11 governors urge Congressional leaders to advance and pass a bill that would effectively overturn California’s animal welfare law recently upheld by the US Supreme Court.

Pigs In Pens
Solucionfotografica | Dreamstime.com

Eleven state governors have sent a letter to U.S. Congressional leaders urging the passage of a bill that would effectively overturn California's Proposition 12 animal welfare law.

The Exposing Agricultural Trade Suppression Act, introduced in the U.S. House of Representatives and the U.S. Senate in August 2021, would restrict state and local governments from imposing certain standards or conditions on the production or manufacture of agricultural products sold or offered for sale in interstate commerce.

A U.S. Supreme Court ruling in May upheld Prop 12, which bans the sale of pork from hogs that don’t meet certain production standards. The law, which was approved by voters in 2018, establishes minimum space requirements based on square feet for breeding pigs, veal calves and egg-laying hens, and bans the sale of meat and eggs from those animals when they are raised in a way that does not comply with the minimum requirements. According to the National Pork Producers Council (NPPC), Prop 12 prohibits the sale of pork from hogs whose sows were raised anywhere in the world in pens that do not comply with the state’s standards.

In National Pork Producers Council v. Ross, the NPPC had challenged the constitutionality of the law, saying it violates the Commerce Clause, which grants Congress the power to regulate trade among the states and restricts states from regulating commerce outside their borders, except for matters related to public health and safety.
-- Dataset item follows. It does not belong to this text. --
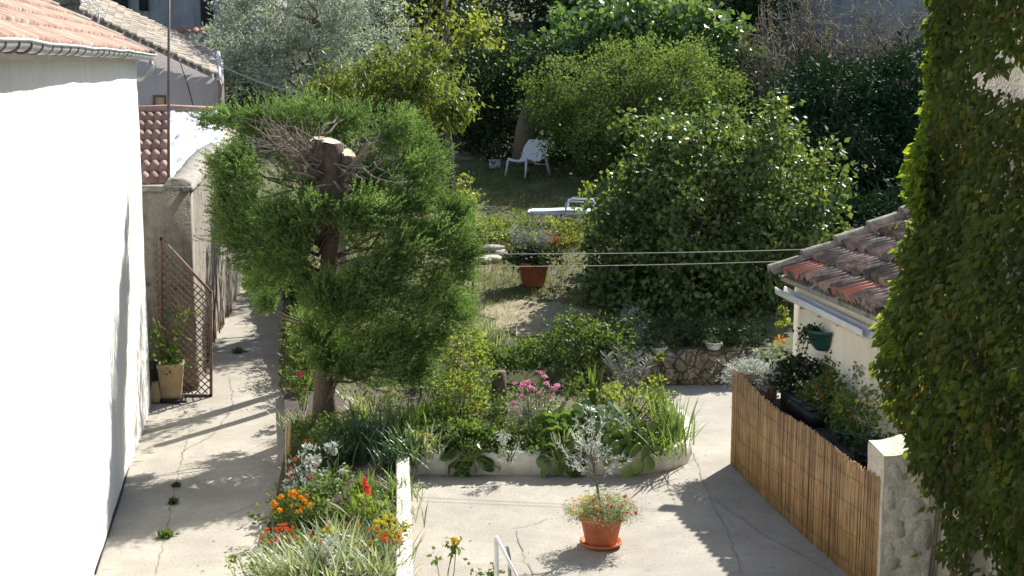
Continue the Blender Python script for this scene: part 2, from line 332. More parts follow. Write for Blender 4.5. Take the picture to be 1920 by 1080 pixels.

“Collectively, our states represent over 54% of the country’s pork production and 47% of its cattle production. We write to express our disappointment in the decision by the U.S. Supreme Court in National Pork Producers Council v. Ross,” the governors’ letter states. “Despite California’s reliance on its fellow states for food, Proposition 12 threatens to disrupt the very system Californians depend on for their pork supply. Its strict, activist-drafted requirements for pig farming sharply depart from the practices which are lawful in our states.”

Because California’s pork market share is only 13%, the governors said, “it would be prohibitively expensive for producers to segregate their pork from sales to California as a market destination from those products destined elsewhere. Instead, to comply with California’s onerous and unscientific requirements, pork producers will have to bear costs in the hundreds of millions (if not billions) of dollars. These costs inevitably pass through the system onto consumers, producers and workers.”

The letter was signed by Iowa Gov. Kim Reynolds, Indiana Gov. Eric Holcomb, Montana Gov. Greg Gianforte, Texas Gov. Greg Abbott, Nebraska Gov. Jim Pillen, Mississippi Gov. Tate Reeves, Nevada Gov. Joe Lombardo, Virginia Gov. Glenn Youngkin, Arkansas Gov. Sarah Sanders, Missouri Gov. Mike Parson and Oklahoma Gov. Kevin Stitt.